__WRITTEN INSTRUCTION__
Quote every line below exactly and skip any picture.

__INFORMATION SHOWN__
## Start
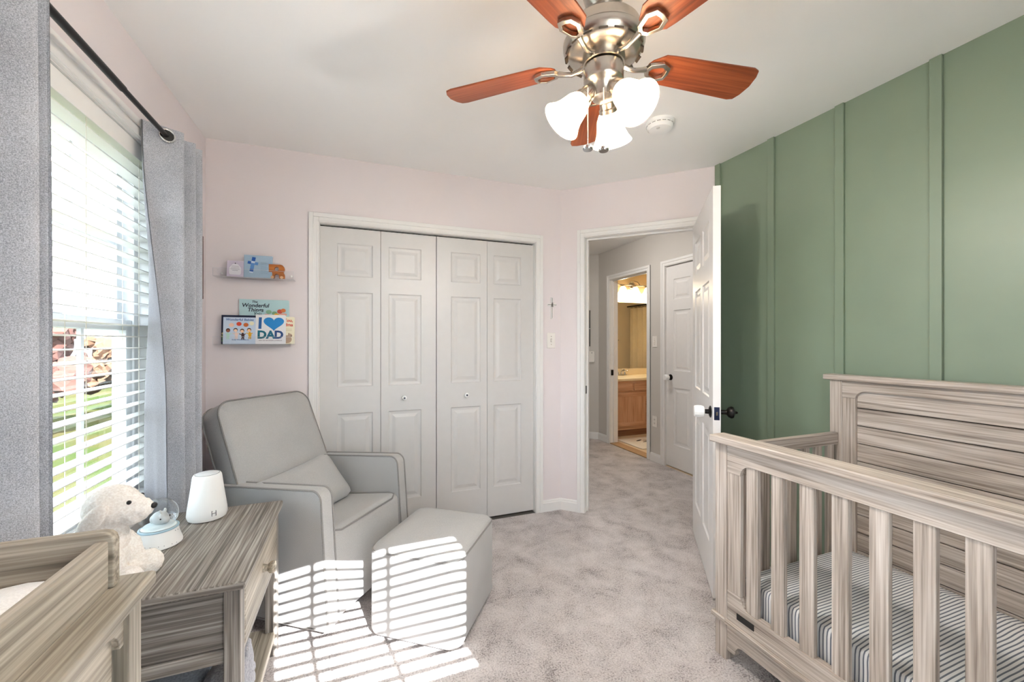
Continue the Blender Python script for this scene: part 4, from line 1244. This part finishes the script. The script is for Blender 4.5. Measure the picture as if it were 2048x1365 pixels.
b = book(.150, .162, .016, ink('cream_cover', (238, 232, 206), .4), -.4235, 2.746, 3.0, 'cream picture book with red lettering peeking out behind the heart book')
write(b, 'I Love You,', .026, .067, .140, (206, 62, 40), .0006, .1, 'RIGHT')
write(b, 'Grandma', .026, .067, .114, (206, 62, 40), .0006, .1, 'RIGHT')
for k in range(2): put(b, [(.028, .088 - k * .009), (.062, .088 - k * .009), (.062, .0895 - k * .009), (.028, .0895 - k * .009)], (186, 160, 130), 'printed_line')
put(b, ellipse(.036, .028, .026, .024, 20), (176, 150, 128), 'bear_body'); put(b, ellipse(.052, .050, .012, .012, 16), (180, 154, 132), 'bear_head', .0006)
put(b, ellipse(.046, .061, .004, .004, 10), (150, 124, 102), 'bear_ear'); put(b, ellipse(.059, .048, .003, .0025, 10), (60, 44, 40), 'bear_nose', .0008)

# ------------------------------------------------------------------ wall things
o = thing('wall_picture', 'dark brown wooden picture frame on the window wall behind the curtain', 'picture', (XL, 2.56, 1.513))
for d in ((.001, .022, -.12, .12, 0, .022), (.001, .022, -.12, .12, .320, .342), (.001, .022, -.12, -.098, .022, .320), (.001, .022, .098, .12, .022, .320)):
    bxo('frame_rail', d, wood('walnut_frame', (70, 44, 34), (96, 62, 48), (118, 80, 62), 'z'), o, bevel=.002)
bxo('print', (.002, .006, -.098, .098, .022, .320), ink('grey_print_sheet', (190, 186, 182)), o)

o = thing('wall_cross', 'small white cross with twisted silver wire beside the closet', 'cross', (1.383, YB, 1.535))
bm = flat_poly([(p[0], p[1]) for p in rounded_profile([(-.0085, -.080, .006), (.0085, -.080, .006), (.0085, .018, .003), (.034, .016, .006), (.034, .036, .006), (.0085, .034, .003), (.0085, .082, .006), (-.0085, .082, .006), (-.0085, .034, .003), (-.034, .036, .006), (-.034, .016, .006), (-.0085, .018, .003)], 4)], .010, at=-.001); obj('cross_body', bm, ink('white_ceramic', (236, 234, 230), .3), o, bevel=.002)
bm = bm_new(); tube(bm, [(0, -.012, -.074), (0, -.013, .078)], .0016, 6); tube(bm, [(-.036, -.013, .026), (.036, -.013, .026)], .0016, 6)
tube(bm, [(.009 * math.cos(t * .9) * (1 - t / 40), -.015 - .002 * math.sin(t), .010 + t * .0012) for t in range(28)], .0016, 6); obj('wire_wrap', bm, plain('aged_silver', (110, 104, 100), .3, metal=.9), o, smooth=60)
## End
__SOLUTION TO THIS PROBLEM__
Continue the Blender Python script for this scene: part 4, from line 1244. This part finishes the script. The script is for Blender 4.5. Measure the picture as if it were 2048x1365 pixels.
b = book(.150, .162, .016, ink('cream_cover', (238, 232, 206), .4), -.4235, 2.746, 3.0, 'cream picture book with red lettering peeking out behind the heart book')
write(b, 'I Love You,', .026, .067, .140, (206, 62, 40), .0006, .1, 'RIGHT')
write(b, 'Grandma', .026, .067, .114, (206, 62, 40), .0006, .1, 'RIGHT')
for k in range(2): put(b, [(.028, .088 - k * .009), (.062, .088 - k * .009), (.062, .0895 - k * .009), (.028, .0895 - k * .009)], (186, 160, 130), 'printed_line')
put(b, ellipse(.036, .028, .026, .024, 20), (176, 150, 128), 'bear_body'); put(b, ellipse(.052, .050, .012, .012, 16), (180, 154, 132), 'bear_head', .0006)
put(b, ellipse(.046, .061, .004, .004, 10), (150, 124, 102), 'bear_ear'); put(b, ellipse(.059, .048, .003, .0025, 10), (60, 44, 40), 'bear_nose', .0008)

# ------------------------------------------------------------------ wall things
o = thing('wall_picture', 'dark brown wooden picture frame on the window wall behind the curtain', 'picture', (XL, 2.56, 1.513))
for d in ((.001, .022, -.12, .12, 0, .022), (.001, .022, -.12, .12, .320, .342), (.001, .022, -.12, -.098, .022, .320), (.001, .022, .098, .12, .022, .320)):
    bxo('frame_rail', d, wood('walnut_frame', (70, 44, 34), (96, 62, 48), (118, 80, 62), 'z'), o, bevel=.002)
bxo('print', (.002, .006, -.098, .098, .022, .320), ink('grey_print_sheet', (190, 186, 182)), o)

o = thing('wall_cross', 'small white cross with twisted silver wire beside the closet', 'cross', (1.383, YB, 1.535))
bm = flat_poly([(p[0], p[1]) for p in rounded_profile([(-.0085, -.080, .006), (.0085, -.080, .006), (.0085, .018, .003), (.034, .016, .006), (.034, .036, .006), (.0085, .034, .003), (.0085, .082, .006), (-.0085, .082, .006), (-.0085, .034, .003), (-.034, .036, .006), (-.034, .016, .006), (-.0085, .018, .003)], 4)], .010, at=-.001); obj('cross_body', bm, ink('white_ceramic', (236, 234, 230), .3), o, bevel=.002)
bm = bm_new(); tube(bm, [(0, -.012, -.074), (0, -.013, .078)], .0016, 6); tube(bm, [(-.036, -.013, .026), (.036, -.013, .026)], .0016, 6)
tube(bm, [(.009 * math.cos(t * .9) * (1 - t / 40), -.015 - .002 * math.sin(t), .010 + t * .0012) for t in range(28)], .0016, 6); obj('wire_wrap', bm, plain('aged_silver', (110, 104, 100), .3, metal=.9), o, smooth=60)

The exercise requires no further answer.